The Australian Competition and Consumer Commission (ACCC) has put forward proposed changes to the current merger control regime and the Competition and Consumer Act 2010 (Cth) (CCA), which if adopted by the Federal Government, will have widespread impacts on mergers and acquisitions within Australia.
It’s been more than a year since the ACCC provided its initial proposal for changes to the existing merger control regime. On 12 April 2023, ACCC Chair Ms Gina Cass-Gottlieb put forward the ACCC’s revised proposal for changes to Australia’s merger control regime, including proposed changes to the CCA.
These newly proposed changes have been informed by stakeholder feedback and come following a period of global economic turbulence, with Ms Cass-Gottlieb describing the process of competition as “more important than it ever has been before”.
The Current Regime
The current regime is best described by the ACCC as a “voluntary and enforcement-based” model.
There is presently no requirement for merger parties to notify the ACCC of proposed mergers or to wait for clearance before they can complete the merger process. There are also no up-front requirements for an informal review, which according to the ACCC has resulted in merger parties increasingly providing late, incomplete or incorrect information.
Currently, if the ACCC perceives that there is a risk of competitive harm from a merger it must prove to a court that a merger is likely to have the effect of “substantially lessening competition in any market”.
The Proposed Regime
The newly proposed merger control regime will steer away from a voluntary enforcement model and towards a formal clearance model where merger parties have the burden of demonstrating “to the satisfaction of the ACCC that their transaction is not likely to substantially lessen competition before they can proceed”.
The ACCC has proposed the following measures as part of its merger control regime:
- a mandatory requirement for the ACCC to be notified of mergers above specified thresholds;
- a requirement for transactions to be suspended from completion without ACCC clearance; and
- upfront information requirements.
The ACCC did not provide specific thresholds, however much like the rest of the proposed regime, the ACCC suggested that Australia should consider international merger regimes, where thresholds are based on the size of the proposed transaction, the size of the business being acquired or a combination of those factors.
Importantly, the ACCC’s proposal includes a discretionary power to formally assess a transaction in circumstances where a transaction does not meet the notification threshold(s) but nevertheless still raises competition concerns.
Exceptions / waivers
Under the proposed regime, merger parties could apply for merger clearance on “public benefit grounds” if the merger parties are unable to first satisfy the ACCC that a transaction could be cleared on competition grounds. This would provide flexibility to approve certain transactions where a merger may substantially lessen competition, “but would nonetheless provide real, verifiable and significant public benefits”.
Merger parties could also apply for a waiver of mandatory notification requirements under the proposed regime, if a merger is considered to be a “non-contentious transaction”. The ACCC indicated that this would act in a similar way to its existing assessment triage process as part of the current regime, and that “the overwhelming majority of proposed transactions” could be expeditiously dealt with in this manner. It is not known however what will be deemed to be a “non-contentious transaction”.

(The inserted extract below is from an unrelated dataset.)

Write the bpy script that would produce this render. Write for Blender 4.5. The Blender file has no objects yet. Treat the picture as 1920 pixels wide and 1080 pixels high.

Review of decisions by the ACCC
The ACCC considers that if it becomes necessary for a decision by the ACCC as part of the proposed merger control regime to be reviewed or appealed, the Australian Competition Tribunal would be the most appropriate body to undertake this role.
Applications for declaration and judicial review would still be heard by the Federal Court of Australia under the proposed regime.
Proposed Amendments to the CCA
Following feedback from its initial proposal in late 2021, the ACCC has proposed that new amendments be made to the CCA which would make clear that the substantial lessening of competition test as set out at section 50 of the CAA, include “entrenching, materially increasing or materially extending a position of substantial market power”.
The ACCC also supported a change to section 50(3) of the CAA which sets out various factors that courts must take into account when determining whether a transaction is likely to substantially lessen competition. This includes adding the following factors, in addition to those already set out at section 50(3):
- the impacts on the height of barriers to entry;
- the loss of actual or potential competitive rivalry;
- increased access to, or control of data, technology or other significant assets;
- whether the acquisition is part of a series of relevant acquisitions; and
- whether the acquisition entrenches or extends a position of substantial market power.
The ACCC has consulted with the Federal Government as to its views on merger law reform and proposed legislative amendments to the CCA. While it will be a matter for the Federal Government to implement any merger law reforms, the ACCC appears intent on pushing for such reform, so watch this space.